Com­ment met­tre en con­cur­rence les pro­duc­teurs sur le kWh, tout en assur­ant le finance­ment de la SAE ?

De nom­breuses réflex­ions sont en cours sur ce sujet.

Un pro­jet de direc­tive européenne sur la SAE a d’ailleurs été déposé en ce sens en décem­bre 2003. Celle-ci con­stituera alors le socle des principes à retenir pour résoudre ces ques­tions. Il peut paraître éton­nant qu’un élé­ment aus­si impor­tant de l’é­conomie du secteur soit traité en dernière posi­tion des direc­tives européennes en matière de libéral­i­sa­tion, mais il n’est pas du tout trop tard pour réalis­er ce qui sera alors la clef de voûte du système.

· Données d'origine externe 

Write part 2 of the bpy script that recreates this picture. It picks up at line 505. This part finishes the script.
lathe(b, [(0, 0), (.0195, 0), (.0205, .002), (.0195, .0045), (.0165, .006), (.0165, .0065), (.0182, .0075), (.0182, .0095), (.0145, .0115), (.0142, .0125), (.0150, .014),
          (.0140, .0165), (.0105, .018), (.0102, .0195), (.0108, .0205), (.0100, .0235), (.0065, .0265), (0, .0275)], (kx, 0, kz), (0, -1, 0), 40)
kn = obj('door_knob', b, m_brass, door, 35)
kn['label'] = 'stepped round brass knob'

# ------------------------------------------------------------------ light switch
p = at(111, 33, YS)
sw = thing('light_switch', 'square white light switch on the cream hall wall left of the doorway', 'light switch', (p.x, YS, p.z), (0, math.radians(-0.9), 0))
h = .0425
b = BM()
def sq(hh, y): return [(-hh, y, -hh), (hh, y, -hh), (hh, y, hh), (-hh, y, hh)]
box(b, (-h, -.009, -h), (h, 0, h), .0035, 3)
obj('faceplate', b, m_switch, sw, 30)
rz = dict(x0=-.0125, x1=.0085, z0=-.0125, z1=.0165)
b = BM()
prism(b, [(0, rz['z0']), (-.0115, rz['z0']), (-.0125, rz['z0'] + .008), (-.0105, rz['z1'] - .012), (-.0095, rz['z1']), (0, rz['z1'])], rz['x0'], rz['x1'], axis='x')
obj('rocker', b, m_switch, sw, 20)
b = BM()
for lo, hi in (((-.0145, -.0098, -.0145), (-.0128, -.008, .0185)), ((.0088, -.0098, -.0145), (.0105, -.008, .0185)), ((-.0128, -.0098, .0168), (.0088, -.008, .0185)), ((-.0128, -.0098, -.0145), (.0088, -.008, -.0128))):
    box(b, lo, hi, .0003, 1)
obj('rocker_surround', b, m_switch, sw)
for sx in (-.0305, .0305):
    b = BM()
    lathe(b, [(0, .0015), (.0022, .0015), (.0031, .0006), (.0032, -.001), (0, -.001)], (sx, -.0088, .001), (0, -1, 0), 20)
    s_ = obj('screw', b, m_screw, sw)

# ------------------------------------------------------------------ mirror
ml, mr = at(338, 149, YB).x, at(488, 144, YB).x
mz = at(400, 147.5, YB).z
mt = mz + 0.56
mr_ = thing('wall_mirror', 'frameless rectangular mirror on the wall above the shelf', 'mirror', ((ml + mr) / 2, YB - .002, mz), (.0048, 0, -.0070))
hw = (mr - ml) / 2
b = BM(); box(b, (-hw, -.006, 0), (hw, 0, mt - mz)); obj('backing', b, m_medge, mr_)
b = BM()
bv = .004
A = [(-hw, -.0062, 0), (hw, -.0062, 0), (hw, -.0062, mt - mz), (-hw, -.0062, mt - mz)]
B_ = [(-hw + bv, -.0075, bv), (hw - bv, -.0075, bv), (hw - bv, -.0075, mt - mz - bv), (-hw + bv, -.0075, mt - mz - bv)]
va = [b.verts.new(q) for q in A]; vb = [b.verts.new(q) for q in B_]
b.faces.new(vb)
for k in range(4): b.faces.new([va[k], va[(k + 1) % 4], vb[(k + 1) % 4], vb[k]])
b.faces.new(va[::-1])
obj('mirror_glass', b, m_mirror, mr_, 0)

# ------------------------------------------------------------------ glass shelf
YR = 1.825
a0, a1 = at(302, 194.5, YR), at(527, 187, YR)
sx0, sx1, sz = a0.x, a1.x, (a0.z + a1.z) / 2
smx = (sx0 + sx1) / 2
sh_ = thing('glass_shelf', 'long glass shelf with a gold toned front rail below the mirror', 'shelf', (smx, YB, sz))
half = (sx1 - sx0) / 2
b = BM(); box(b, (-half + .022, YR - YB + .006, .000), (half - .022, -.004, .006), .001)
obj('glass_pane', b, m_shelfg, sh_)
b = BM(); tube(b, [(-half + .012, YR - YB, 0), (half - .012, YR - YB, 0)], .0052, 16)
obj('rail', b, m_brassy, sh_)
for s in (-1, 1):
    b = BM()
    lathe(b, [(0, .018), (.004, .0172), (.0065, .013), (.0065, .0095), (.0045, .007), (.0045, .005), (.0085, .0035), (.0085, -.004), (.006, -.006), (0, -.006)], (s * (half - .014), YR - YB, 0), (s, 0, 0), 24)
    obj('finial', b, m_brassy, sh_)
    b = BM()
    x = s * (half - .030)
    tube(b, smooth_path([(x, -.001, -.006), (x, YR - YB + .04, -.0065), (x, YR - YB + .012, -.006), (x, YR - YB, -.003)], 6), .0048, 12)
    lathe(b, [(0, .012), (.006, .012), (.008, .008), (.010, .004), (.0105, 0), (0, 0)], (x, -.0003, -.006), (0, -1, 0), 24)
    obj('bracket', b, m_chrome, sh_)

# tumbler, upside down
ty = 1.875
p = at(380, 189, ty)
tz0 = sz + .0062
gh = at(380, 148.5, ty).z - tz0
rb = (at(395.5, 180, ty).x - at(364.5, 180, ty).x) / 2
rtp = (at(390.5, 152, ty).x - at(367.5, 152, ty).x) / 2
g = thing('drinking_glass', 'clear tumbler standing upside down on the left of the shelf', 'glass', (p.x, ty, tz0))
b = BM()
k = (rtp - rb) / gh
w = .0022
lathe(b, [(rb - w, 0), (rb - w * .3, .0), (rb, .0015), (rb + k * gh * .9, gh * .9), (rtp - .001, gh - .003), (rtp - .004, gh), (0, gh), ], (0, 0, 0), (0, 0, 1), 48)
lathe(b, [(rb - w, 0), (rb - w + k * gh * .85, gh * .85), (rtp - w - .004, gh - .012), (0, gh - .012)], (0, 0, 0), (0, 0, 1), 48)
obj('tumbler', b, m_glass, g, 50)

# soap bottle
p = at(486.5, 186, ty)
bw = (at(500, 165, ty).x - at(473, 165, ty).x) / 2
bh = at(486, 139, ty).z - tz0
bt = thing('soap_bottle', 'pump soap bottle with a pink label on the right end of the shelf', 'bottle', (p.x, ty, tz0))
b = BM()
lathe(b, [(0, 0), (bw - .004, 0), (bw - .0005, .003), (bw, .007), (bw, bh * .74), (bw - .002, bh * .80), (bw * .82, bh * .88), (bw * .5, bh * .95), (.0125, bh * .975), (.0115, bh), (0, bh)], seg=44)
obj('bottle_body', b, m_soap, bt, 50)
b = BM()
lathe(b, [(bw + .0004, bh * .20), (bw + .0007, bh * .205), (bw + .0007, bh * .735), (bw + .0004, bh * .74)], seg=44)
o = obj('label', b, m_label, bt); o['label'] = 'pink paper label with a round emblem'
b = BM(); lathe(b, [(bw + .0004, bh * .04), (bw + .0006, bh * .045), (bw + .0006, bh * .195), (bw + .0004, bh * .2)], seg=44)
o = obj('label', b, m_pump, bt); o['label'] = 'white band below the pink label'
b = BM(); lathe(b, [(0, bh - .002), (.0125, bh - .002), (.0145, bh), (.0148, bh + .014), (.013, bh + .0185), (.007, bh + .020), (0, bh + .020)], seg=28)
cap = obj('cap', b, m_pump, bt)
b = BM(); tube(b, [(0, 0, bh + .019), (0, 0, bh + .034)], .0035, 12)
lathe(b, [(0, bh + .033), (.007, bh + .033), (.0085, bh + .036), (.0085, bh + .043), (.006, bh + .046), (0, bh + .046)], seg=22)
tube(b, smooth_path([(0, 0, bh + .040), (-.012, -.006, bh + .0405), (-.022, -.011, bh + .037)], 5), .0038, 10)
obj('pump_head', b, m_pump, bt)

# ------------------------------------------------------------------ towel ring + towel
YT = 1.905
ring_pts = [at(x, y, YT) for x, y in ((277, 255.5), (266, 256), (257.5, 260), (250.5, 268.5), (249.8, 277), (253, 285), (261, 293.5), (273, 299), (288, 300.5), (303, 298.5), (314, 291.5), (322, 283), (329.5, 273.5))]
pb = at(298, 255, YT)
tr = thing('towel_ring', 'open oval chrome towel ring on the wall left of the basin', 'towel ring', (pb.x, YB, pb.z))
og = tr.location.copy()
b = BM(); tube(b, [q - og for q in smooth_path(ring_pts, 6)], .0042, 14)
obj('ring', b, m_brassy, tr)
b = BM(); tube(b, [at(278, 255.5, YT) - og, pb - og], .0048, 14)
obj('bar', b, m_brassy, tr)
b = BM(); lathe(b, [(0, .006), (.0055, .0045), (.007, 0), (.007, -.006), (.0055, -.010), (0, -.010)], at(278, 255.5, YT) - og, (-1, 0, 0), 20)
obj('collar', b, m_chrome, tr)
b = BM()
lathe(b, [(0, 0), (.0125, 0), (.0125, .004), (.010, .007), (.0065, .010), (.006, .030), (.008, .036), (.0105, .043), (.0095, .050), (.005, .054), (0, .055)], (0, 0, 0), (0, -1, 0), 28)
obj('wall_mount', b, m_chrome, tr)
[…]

L’en­jeu est donc de créer un mécan­isme de finance­ment de la SAE, prob­a­ble­ment avec une con­tri­bu­tion par­ti­c­ulière payée par les opéra­teurs, avec les objec­tifs suivants :

  • traduire un niveau de SAE cor­re­spon­dant à un choix poli­tique clair en matière de con­ti­nu­ité d’alimentation,
  • assur­er la cohérence des dif­férentes poli­tiques en matière de SAE des pays mem­bres interconnectés,
  • tenir compte de la par­tic­i­pa­tion dif­féren­ciée à la SAE des com­mer­cial­isa­teurs purs et des com­mer­cial­isa­teurs pro­duc­teurs, de manière à inciter ces derniers à inve­stir dans des moyens de pro­duc­tion indépen­dam­ment des appels d’of­fres qui res­teront prob­a­ble­ment néces­saires, au moins pour les moyens d’ex­trêmes pointes,
  • inciter les pro­duc­teurs à pro­pos­er toutes leurs capac­ités disponibles sur les marchés dans des con­di­tions de prix reflé­tant une réelle concurrence,
  • inciter indi­recte­ment les clients indus­triels élec­tro-inten­sifs à s’en­gager auprès des pro­duc­teurs dans les lourds pro­grammes de pro­duc­tion élec­trique néces­saire à la com­péti­tiv­ité de notre économie.


Par ailleurs, il fau­dra égale­ment réap­pren­dre à con­sid­ér­er les délestages comme un moyen utile d’as­sur­er l’op­ti­mum économique du secteur pour la com­mu­nauté, et non plus comme un échec des acteurs du secteur.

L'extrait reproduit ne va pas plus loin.